With a cinematic presence that’s calculated to improve any film by at least 30% (no, I will not reveal my mathematical processes in arriving at that number), Dwayne ‘The Rock’ Johnson stars as ex-military Security expert Will Sawyer, tasked to sign off on the security systems viability of ‘The Pearl’, a gargantuan new addition to the Hong Kong skyline as well as being the tallest building ever constructed. As his wife Sarah (Neve Campbell) and his children are the only inhabitants of the residential section of the building, Sawyer travels around Hong Kong to secure the final details of the building’s security systems sign-off.

During this period, dodgy Euro-mercenaries infiltrate the building and, thinking it’s vacant, proceed with setting it alight. Their exact motives are unclear, though on the penthouse level of ‘The Pearl’, building owner and filthy rich magnate Zhao Long Ji (Chin Han) shields himself within impenetrable walls, holding a MacGuffin of such magnitude, that the Euro bad guys are willing to kill and burn anything they can, just to get to it. Cue The Rock who, desperate to gain access to the burning tower, commandeers a huge nearby crane, guiding it to the building’s upper floors, before using it as a makeshift platform upon which to leap into the building, to reunite with his beloved family and to break every bad guy into tiny, tiny pieces.

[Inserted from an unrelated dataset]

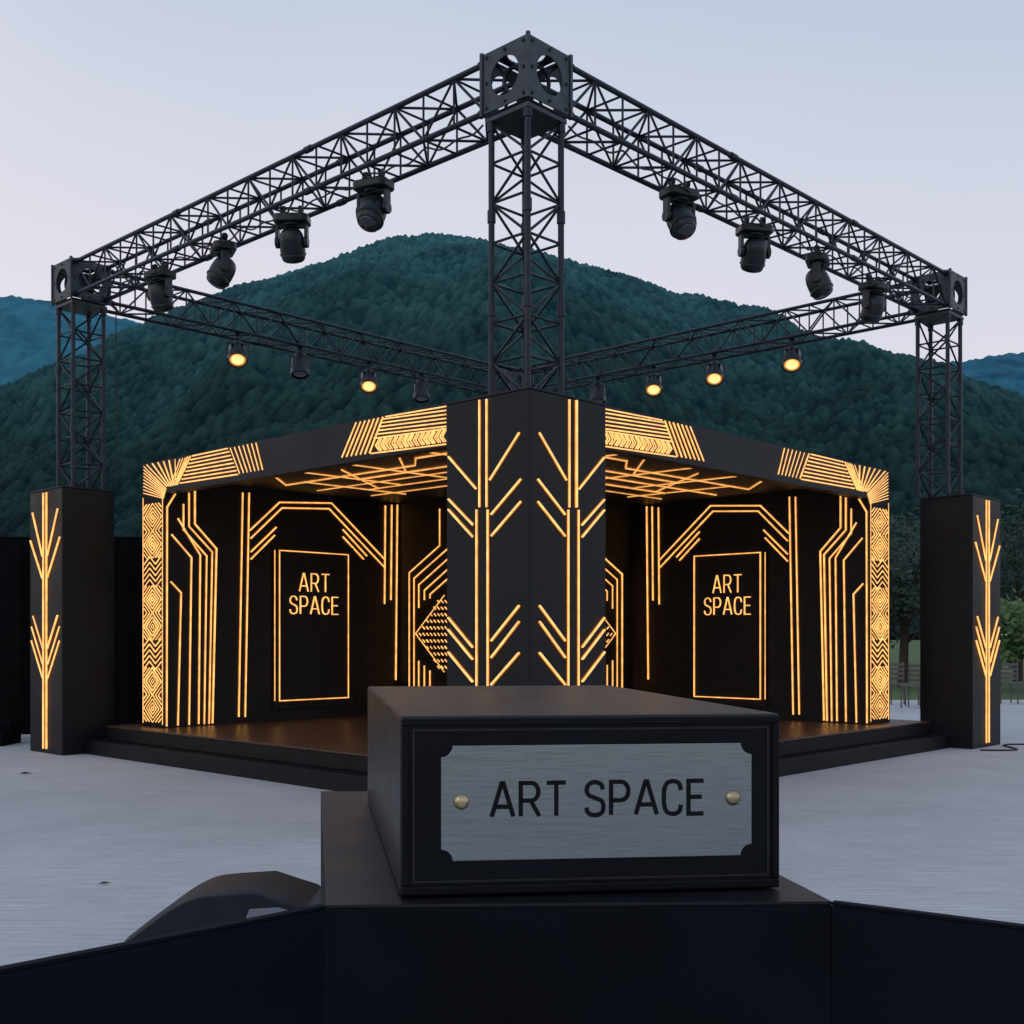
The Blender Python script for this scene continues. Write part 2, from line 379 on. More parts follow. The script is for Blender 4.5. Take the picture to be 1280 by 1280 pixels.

The Hong Kong setting (squarely aiming this at an international demographic) and Chinese co-leads make for an interesting diversion from the fact that Writer/Director Rawson Marshall Thurber (Central Intelligence, We're The Miller's, Dodgeball) has lifted every plot machination and trope from Die Hard and The Towering Inferno that he possibly can, infusing tech-gloss and by-the-numbers emotional beats into a fairly pedestrian genre blend. Ultimately, none of this matters once Dwayne Johnson rolls onto the screen, his winning charisma and (frankly disturbing) sincerity and intense likability means that every stupid plot twist and well-worn story beat is rendered irrelevant, as we the audience are forced to surrender to Johnson’s affable charms. Is it dumb? Yes. Is there a perverse fun to be had in watching Johnson open a can of whoop-ass on Euro scumbags with crap haircuts? Absolutely.